How will the end of non-compete agreements impact real estate brokerage?

The Biden administration seeks to end use of non-compete agreements in employment practices. How will that impact the real estate industry?

In virtually all sales of brokerage firms we are aware of, those who receive a gain from the sale of their realty company enter into restrictive covenants which include non-compete, non-solicitation and non-disclosure agreements. The time period of these covenants ranges from a low of three years to as long as 10 years, and the geography they cover ranges from 100 miles from the location of the seller to as much as several states. In some cases, when firms are recruiting agents through the provision of financial assistance of some kind, even the agents and teams are often required to enter into some form of these restrictive covenants with many of the same features.

It appears that the move by the Biden administration to end non-compete agreements may not have a significant impact on practices currently in place in our industry. However, it could have a large impact were the Biden administration broaden their attempted prohibition to include non-solicitation. In such a case, we would think this could cause purchasers of residential brokerage firms to amend their acquisition activities and at the least restructure the terms of their purchase agreements. 

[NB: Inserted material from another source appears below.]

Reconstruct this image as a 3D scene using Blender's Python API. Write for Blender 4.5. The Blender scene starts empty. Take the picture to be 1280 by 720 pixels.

Little enforcement of non-compete provisions

Over the past 30 years of consulting to the brokerage industry and the merger and acquisition of brokerage firms, RealTrends has been called to testify several times about these restrictive covenants — non-compete agreements. In almost every case, the defendants were brokerage owners who violated their restrictive covenants either by competing with the purchaser of their firm, soliciting agents and employees of their former company or both. In almost every case that we can recall, judges did not enforce the non-compete provisions of the restrictive covenants but almost always enforced the non-solicitation part of the restrictions. 

So, the legal system seems be saying that a non-compete agreement is no always valid, that they will not restrict someone’s right to do the work they were trained for, and that person may not do that work in a way that causes direct harm to the entity that paid them money for their brokerage firms. The list of persons covered by these restrictive covenants in an acquisition generally includes anyone who financially benefitted from a sale.

What about non-solicitation?

Such restrictive covenants are also in place at many leading brokerage firms for their sales management personnel. And again, in the cases we are familiar with, courtrooms have found that while the non-compete agreement portions of the restrictive covenants are not normally upheld, the non-solicitation and the non-disclosure parts of the covenants are upheld — stringently in some cases.

If non-compete and non-solicitation agreements are non-enforceable, either for sellers of brokerage firms or for their sales management employment practices, it could cause significant change in both areas.